**Task description:** Filter the records for lines holding the string "that".

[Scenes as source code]
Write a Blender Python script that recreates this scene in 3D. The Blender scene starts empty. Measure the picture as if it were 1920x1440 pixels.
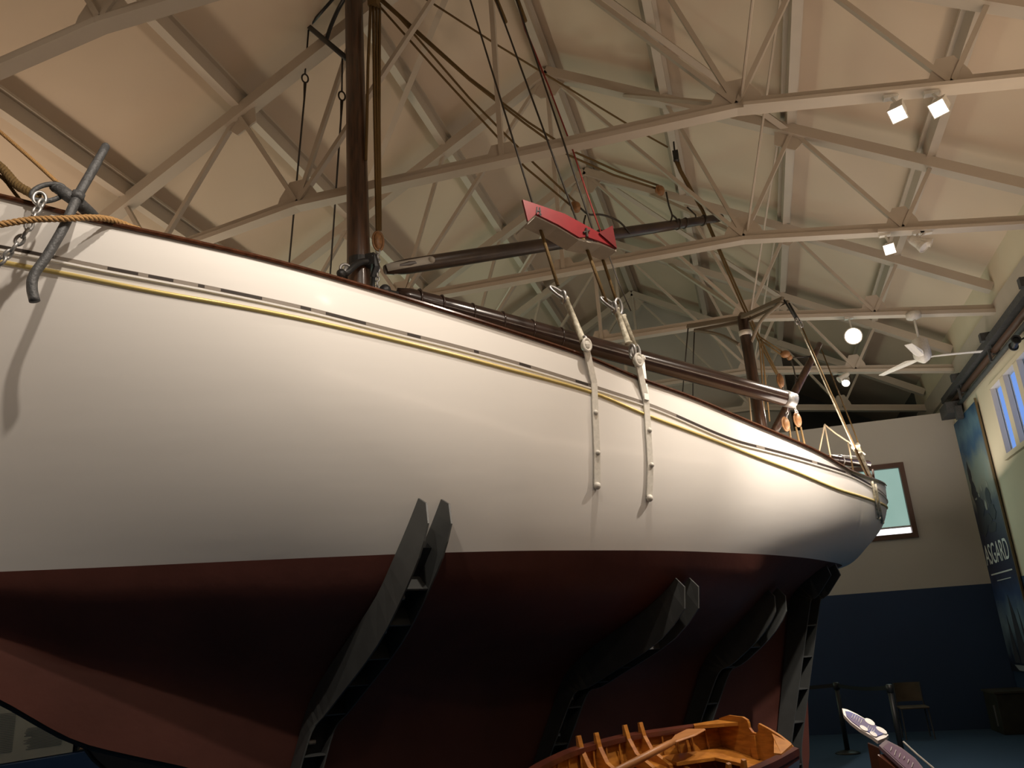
import bpy, math, random
from mathutils import Vector, Matrix
random.seed(7)
C = bpy.context.scene
COL = C.collection
V3 = Vector
# ------------------------------------------------------------------ camera
F = 1550.0
EYE = V3((0, 0, 1.6))
_Z = V3((652-960, -4011-720, F)).normalized()
_Y = V3((1435-960, 1195-720, F)); _Y = (_Y - _Y.dot(_Z)*_Z).normalized()
_X = _Y.cross(_Z)
if _X.x < 0: _X = -_X
def c2w(v): return V3((_X.dot(v), _Y.dot(v), _Z.dot(v)))
right, up, back = c2w(V3((1, 0, 0))), c2w(V3((0, -1, 0))), c2w(V3((0, 0, -1)))
cam = bpy.data.cameras.new('camera'); cam.sensor_width = 36.0; cam.lens = F/1920*36; cam.clip_start = .05
camo = bpy.data.objects.new('camera', cam); COL.objects.link(camo)
camo.matrix_world = Matrix(((right.x, up.x, back.x, EYE.x), (right.y, up.y, back.y, EYE.y), (right.z, up.z, back.z, EYE.z), (0, 0, 0, 1)))
C.camera = camo
C.view_settings.view_transform = 'Standard'; C.view_settings.look = 'None'
C.view_settings.gamma = 1.0; C.view_settings.exposure = 0.0
try: C.view_settings.use_curve_mapping = False
except Exception: pass
# ------------------------------------------------------------------ world: dusk outside the windows
w = bpy.data.worlds.new('dusk'); C.world = w; w.use_nodes = True
w.node_tree.nodes['Background'].inputs[0].default_value = (.25, .44, 1.0, 1)
w.node_tree.nodes['Background'].inputs[1].default_value = .8
# ------------------------------------------------------------------ lights
def spot(loc, target, power, col=(1, .84, .64), ang=95, blend=.8, r=.06, name='spot_beam'):
    l = bpy.data.lights.new(name, 'SPOT'); l.energy = power; l.color = col; l.spot_size = math.radians(ang); l.spot_blend = blend; l.shadow_soft_size = r
    o = bpy.data.objects.new(name, l); COL.objects.link(o); o.location = loc
    o.rotation_euler = (V3(target)-V3(loc)).to_track_quat('-Z', 'Y').to_euler(); return o
def area(loc, target, power, sx, sy, col, name):
    l = bpy.data.lights.new(name, 'AREA'); l.shape = 'RECTANGLE'; l.size = sx; l.size_y = sy; l.energy = power; l.color = col
    o = bpy.data.objects.new(name, l); COL.objects.link(o); o.location = loc
    o.rotation_euler = (V3(target)-V3(loc)).to_track_quat('-Z', 'Y').to_euler(); return o
def ray(px, py): return c2w(V3((px-960, py-720, F)))
def ony(px, py, y): d = ray(px, py); return EYE + d*(y/d.y)
def onx(px, py, x): d = ray(px, py); return EYE + d*(x/d.x)
def onz(px, py, z): d = ray(px, py); return EYE + d*((z-1.6)/d.z)
T_Y = [4.0, 6.8, 9.5, 12.2, 14.95, 17.6]            # roof trusses along the hall
WARM = (1.0, .87, .73)
# track lamps seen in the photograph (position on truss chord) and their beams
LAMPS = [(ony(1683, 214, 6.7), (.9, 8.6, 2.8), 640, 'white square track spotlight glowing on the nearest lit truss, left of its pair'),
         (ony(1760, 203, 6.7), (.0, 7.6, 3.0), 560, 'bright track spotlight on the nearest lit truss, right of its pair'),
         (ony(1668, 467, 9.4), (.7, 9.0, 2.8), 720, 'bright track spotlight on the second truss beside an unlit one'),
         (ony(1600, 630, 12.1), (1.3, 10.2, 2.9), 800, 'large glaring round floodlight hanging under the third truss left of the fan'),
         (ony(1586, 718, 14.7), (.9, 11.2, 2.6), 90, 'small glowing spotlight on the far truss above the partition wall')]
for loc, tgt, pw, lb in LAMPS: spot(loc + (V3(tgt)-loc).normalized()*.17, tgt, pw, WARM, 64)
# unseen lamps above and behind the viewer, no fittings modelled
spot((-.9, 3.2, 6.1), (-3.3, 4.6, 3.4), 300, WARM)
spot((-1.8, 1.9, 6.1), (-4.1, 3.6, 3.6), 300, WARM)
spot((.1, 5.2, 6.8), (-1.0, 6.3, 3.4), 440, WARM)  # steep unseen fill added off the tracks to brighten the hull amidships
spot((1.3, 1.4, 5.9), (-2.6, 4.6, 3.3), 40, WARM)
# added unseen fill throwing light up at the roof
FILL_COL = (1.0, .76, .56)
area((2.5, 4.0, 3.4), (.5, 4.5, 9), 118, 8, .4, FILL_COL, 'roof_fill_right')
area((-6.9, 5.0, 3.3), (-4.2, 5.4, 9), 130, 8, .4, FILL_COL, 'roof_fill_left')
area((2.0, 11.5, 3.6), (1.0, 12.0, 9), 60, 6, .4, (1, .84, .70), 'roof_fill_far')
area((-6.9, 12.5, 3.3), (-4.0, 12.5, 9), 60, 6, .4, (.95, .92, .70), 'roof_fill_far_left')
spot((2.0, 12.1, 5.6), (1.8, 15.9, 3.6), 22, WARM, 100)  # unseen spot added to brighten the end wall

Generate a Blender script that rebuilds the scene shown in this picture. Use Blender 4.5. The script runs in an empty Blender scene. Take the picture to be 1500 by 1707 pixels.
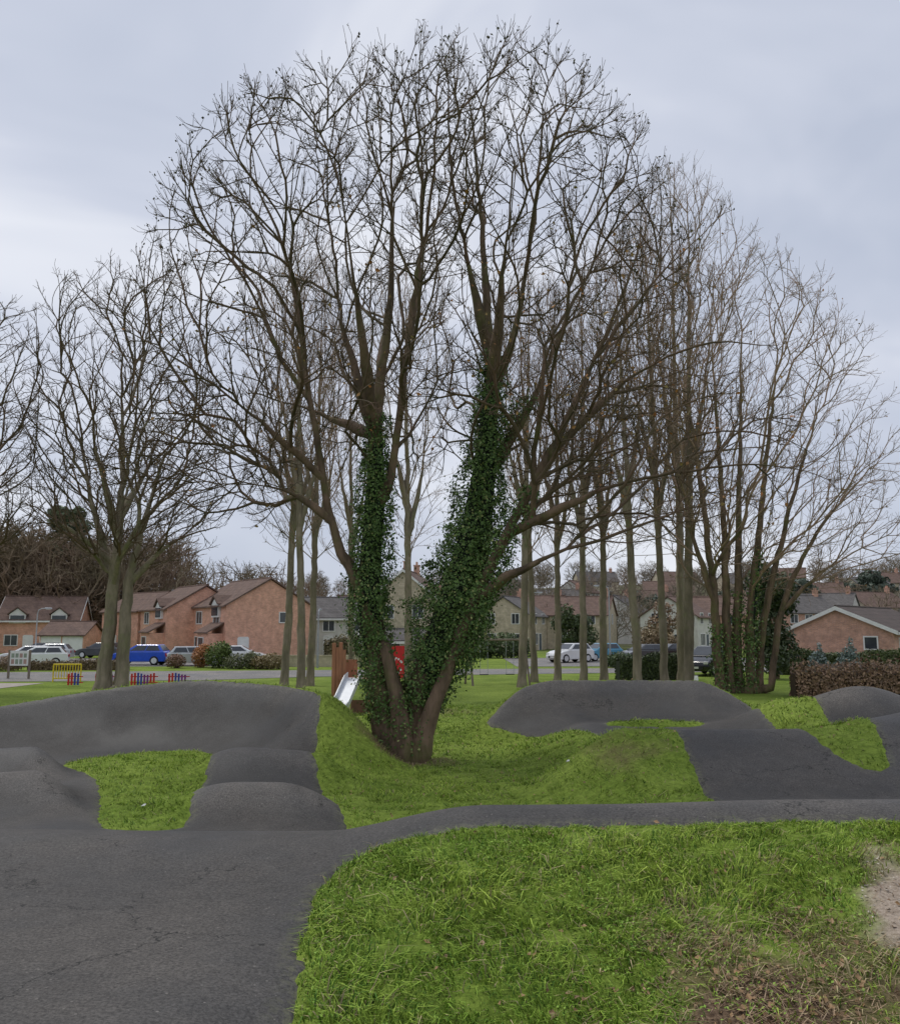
import bpy, math, random, time
import numpy as np
from mathutils import Vector
T0=time.time()
random.seed(7); RNG=np.random.default_rng(7)
scene=bpy.context.scene
COL=scene.collection
R=math.radians

# ------------------------------------------------------------------ helpers
def link(o): COL.objects.link(o); return o
def thing(name,label,cat,loc=(0,0,0),rz=0,group=None):
    e=bpy.data.objects.new(name,None); e.empty_display_size=.3
    e.location=loc; e.rotation_euler=(0,0,rz)
    e["label"]=label; e["category"]=cat
    if group: e["group"]=group
    return link(e)
class MB:
    def __init__(s): s.v=[];s.f=[];s.m=[]
    def add(s,vs,fs,mi=0):
        b=len(s.v); s.v+= [tuple(p) for p in vs]
        for f in fs: s.f.append(tuple(i+b for i in f)); s.m.append(mi)
    def box(s,x0,x1,y0,y1,z0,z1,mi=0):
        s.add([(x0,y0,z0),(x1,y0,z0),(x1,y1,z0),(x0,y1,z0),(x0,y0,z1),(x1,y0,z1),(x1,y1,z1),(x0,y1,z1)],
          [(0,3,2,1),(4,5,6,7),(0,1,5,4),(1,2,6,5),(2,3,7,6),(3,0,4,7)],mi)
    def hexa(s,p,mi=0):
        s.add(p,[(0,3,2,1),(4,5,6,7),(0,1,5,4),(1,2,6,5),(2,3,7,6),(3,0,4,7)],mi)
    def cyl(s,a,b,r0,r1=None,n=8,mi=0,caps=True):
        if r1 is None: r1=r0
        a=Vector(a);b=Vector(b);d=(b-a).normalized()
        p=d.cross(Vector((0,0,1)) if abs(d.z)<.9 else Vector((1,0,0))).normalized();q=d.cross(p)
        vs=[];
        for c,r in((a,r0),(b,r1)):
            for i in range(n):
                t=2*math.pi*i/n; vs.append(c+p*math.cos(t)*r+q*math.sin(t)*r)
        fs=[(i,(i+1)%n,n+(i+1)%n,n+i) for i in range(n)]
        if caps: fs+= [tuple(range(n-1,-1,-1)),tuple(range(n,2*n))]
        s.add(vs,fs,mi)
    def path(s,pts,r,n=8,mi=0):
        for a,b in zip(pts[:-1],pts[1:]): s.cyl(a,b,r,r,n,mi)
    def extr(s,prof,y0,y1,mi=0):
        n=len(prof)
        vs=[(x,y0,z) for x,z in prof]+[(x,y1,z) for x,z in prof]
        fs=[tuple(range(n)),tuple(range(2*n-1,n-1,-1))]+[(i,n+i,n+(i+1)%n,(i+1)%n) for i in range(n)]
        s.add(vs,fs,mi)
    def make(s,name,mats,parent=None,bevel=0,smooth=False,seg=2):
        me=bpy.data.meshes.new(name); me.from_pydata(s.v,[],s.f)
        for m in (mats if isinstance(mats,(list,tuple)) else [mats]): me.materials.append(m)
        me.polygons.foreach_set('material_index',s.m)
        me.update()
        import bmesh
        bm=bmesh.new(); bm.from_mesh(me); bmesh.ops.recalc_face_normals(bm,faces=bm.faces); bm.to_mesh(me); bm.free()
        if smooth: me.polygons.foreach_set('use_smooth',[True]*len(me.polygons))
        o=link(bpy.data.objects.new(name,me))
        if parent: o.parent=parent
        if bevel:
            m=o.modifiers.new('b','BEVEL'); m.width=bevel; m.segments=seg; m.limit_method='ANGLE'
        return o
def np_mesh(name,V,F,mat,parent=None,col=None,smooth=False,attrs=None,stuff=False):
    V=np.asarray(V,dtype=np.float32); F=np.asarray(F,dtype=np.int32)
    me=bpy.data.meshes.new(name); k=F.shape[1]
    me.vertices.add(len(V)); me.vertices.foreach_set('co',V.ravel())
    me.loops.add(F.size); me.loops.foreach_set('vertex_index',F.ravel())
    me.polygons.add(len(F)); me.polygons.foreach_set('loop_start',np.arange(0,F.size,k,dtype=np.int32))
    me.polygons.foreach_set('use_smooth',np.full(len(F),smooth))
    me.update(calc_edges=True)
    if col is not None:
        a=me.color_attributes.new('Col','FLOAT_COLOR','POINT')
        c=np.ones((len(V),4),np.float32); c[:,:3]=col; a.data.foreach_set('color',c.ravel())
    for kx,val in (attrs or {}).items():
        a=me.attributes.new(kx,'FLOAT','POINT'); a.data.foreach_set('value',np.asarray(val,np.float32))
    me.materials.append(mat)
    o=link(bpy.data.objects.new(name,me))
    if parent: o.parent=parent
    if stuff: o["kind"]="stuff"
    return o
def dup(root,loc,rz=0,sc=(1,1,1),label=None):
    n=root.copy(); link(n); n.location=loc; n.rotation_euler=(0,0,rz); n.scale=sc
    if label: n["label"]=label
    made=set()
    def rec(o,p):
        for c in list(o.children):
            if c.name in made: continue
            k=c.copy(); link(k); k.parent=p; made.add(k.name); rec(c,k)
    rec(root,n); return n

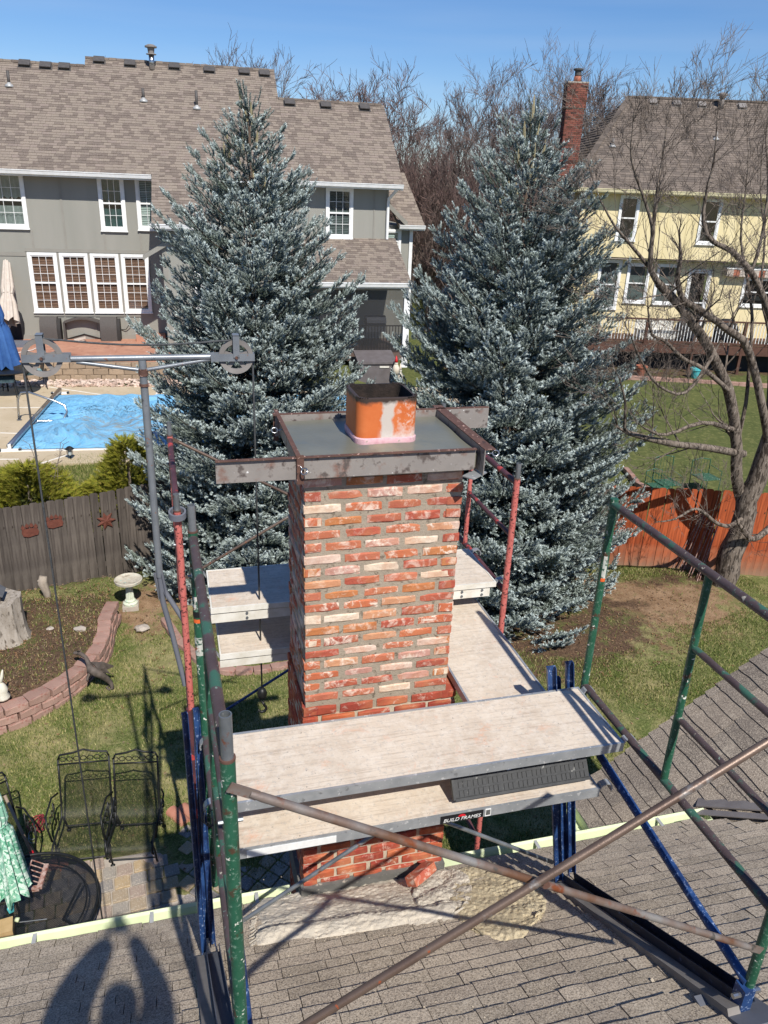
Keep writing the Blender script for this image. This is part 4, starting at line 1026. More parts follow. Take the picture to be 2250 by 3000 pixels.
m.build('mortar_crumbs', 'mortar_old', kind='stuff')
# ================================================================ fences
def picket_mesh(w_, h, t_, seed):
    r_ = random.Random(seed); c = .022
    z0 = r_.uniform(-.02, .0); pts = [(-w_/2, z0), (w_/2, z0), (w_/2, h-c), (w_/2-c, h), (-w_/2+c, h), (-w_/2, h-c)]
    vs = [(x, -t_/2, z) for x, z in pts]+[(x, t_/2, z) for x, z in pts]; n = 6
    return vs, [tuple(range(n)), tuple(range(2*n-1, n-1, -1))]+[(i+n, (i+1) % n+n, (i+1) % n, i) for i in range(n)]
def fence(name, lab, path, h, mats, x_switch=None, wd=.138, seed=0):
    r_ = random.Random(seed); t = thing(name, lab, 'fence', (path[0][0], path[0][1], G))
    ins = {}; T = [picket_mesh(wd, h, .018, s_) for s_ in range(4)]
    for (a, c), (d, e) in zip(path, path[1:]):
        A, B = V(a, c, 0), V(d, e, 0); L_ = (B-A).length; u = (B-A)/L_; n = max(1, round(L_/(wd+.004))); ang = math.atan2(u.y, u.x)
        for i in range(n):
            p = A+u*(i+.5)*L_/n; z = terrain(p.x, p.y-.2)+.0
            z = G+.05+.06*math.sin(p.x*.6)
            M_ = Matrix.Translation((p.x, p.y, z+r_.uniform(-.012, .012))) @ Matrix.Rotation(ang, 4, 'Z') @ Matrix.Rotation(r_.uniform(-.008, .008), 4, 'Y')
            ins.setdefault(mats(p.x), []).append((r_.randrange(4), M_, wd))
        for zz in (.3, .9, 1.45):
            m = MB(); m.obox((A+B)/2+V(0, 0, G+zz)+V(-u.y, u.x, 0)*.03, u*L_/2, V(-u.y, u.x, 0)*.018, (0, 0, .04)); m.build('rail', 'fence_grey', t)
        m = MB(); m.obox(A+V(0, 0, G+.8)+V(-u.y, u.x, 0)*.08, u*.045, V(-u.y, u.x, 0)*.045, (0, 0, .85)); m.build('fence_post', 'fence_grey', t)
    for mt, L_ in ins.items(): pieces('picket', t, T, L_, mt, 300)
    return t
fence('picket_fence', 'weathered grey dog eared board fence behind the birdbath', FENCE_L, 1.68, lambda x: 'fence_grey', seed=1)
fence('picket_fence', 'board fence half bare and half stained orange behind the right spruce', FENCE_R, 1.72, lambda x: 'fence_grey' if x < 7.9 else 'fence_stained', seed=2)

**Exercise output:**
Write a Blender Python script that recreates this scene in 3D. The Blender scene starts empty. Measure the picture as if it were 1920x1440 pixels.
Generate a Blender script that rebuilds the scene shown in this picture. Use Blender 4.5. The script runs in an empty Blender scene. Take the picture to be 1500 by 1707 pixels.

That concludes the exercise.